In February 1942, barely two months after he had declared war on the United States, Adolf Hitler praised America's great industrial achievements and admitted that Germany would need some time to catch up. The Americans, he said, had shown the way in developing the most efficient methods of production—especially in iron and coal, which formed the basis of modern industrial civilization. He also touted America's superiority in the field of transportation, particularly the automobile. He loved automobiles and saw in Henry Ford a great hero of the industrial age. Hitler's personal train was even code-named "Amerika." In Hitler and America, historian Klaus P. Fischer seeks to understand more deeply how Hitler viewed America, the nation that was central to Germany's defeat.
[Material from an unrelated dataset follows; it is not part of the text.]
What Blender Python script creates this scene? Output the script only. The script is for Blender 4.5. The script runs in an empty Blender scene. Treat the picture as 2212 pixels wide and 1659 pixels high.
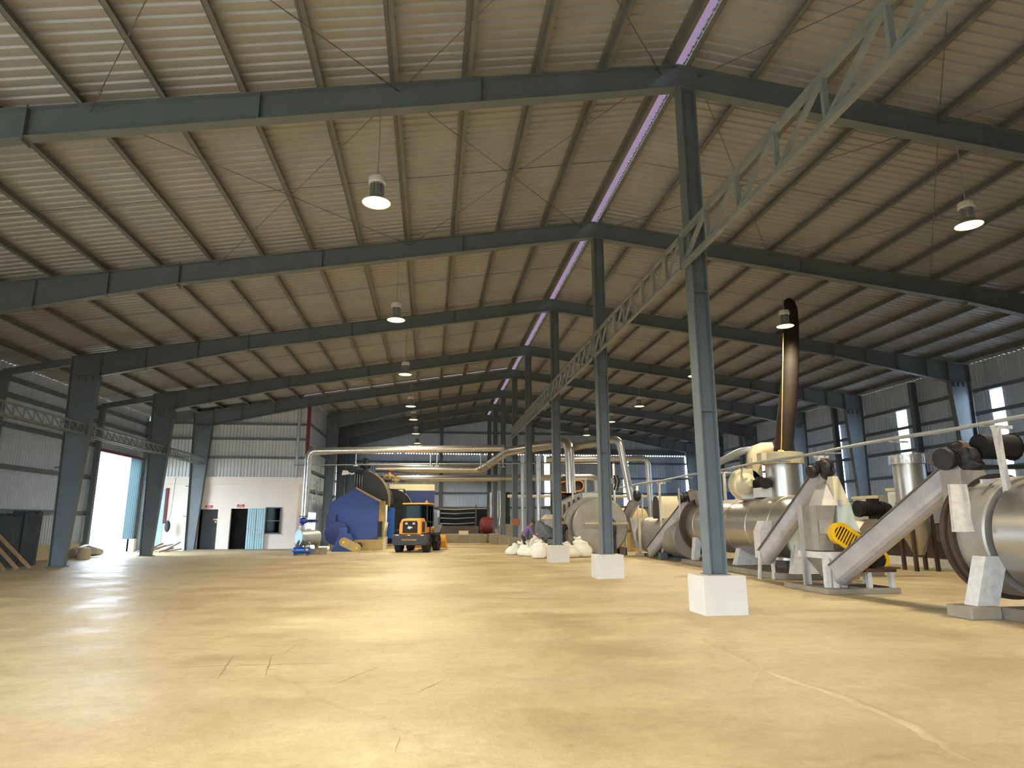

He reveals Hitler's split-minded image of America: America and Amerika. Hitler would loudly call the United States a feeble country while at the same time referring to it as an industrial colossus worthy of imitation. Or he would belittle America in the vilest terms while at the same time looking at the latest photos from the United States, watching American films, and amusing himself with Mickey Mouse cartoons. America was a place that Hitler admired—for the can-do spirit of the American people, which he attributed to their Nordic blood—and envied—for its enormous territorial size, abundant resources, and political power. Amerika, however, was to Hitler a mongrel nation, grown too rich too soon and governed by a capitalist elite with strong ties to the Jews. Across the Atlantic, President Franklin Delano Roosevelt had his own, far more realistically grounded views of Hitler. Fischer contrasts these with the misconceptions and misunderstandings that caused Hitler, in the end, to see only Amerika, not America, and led to his defeat.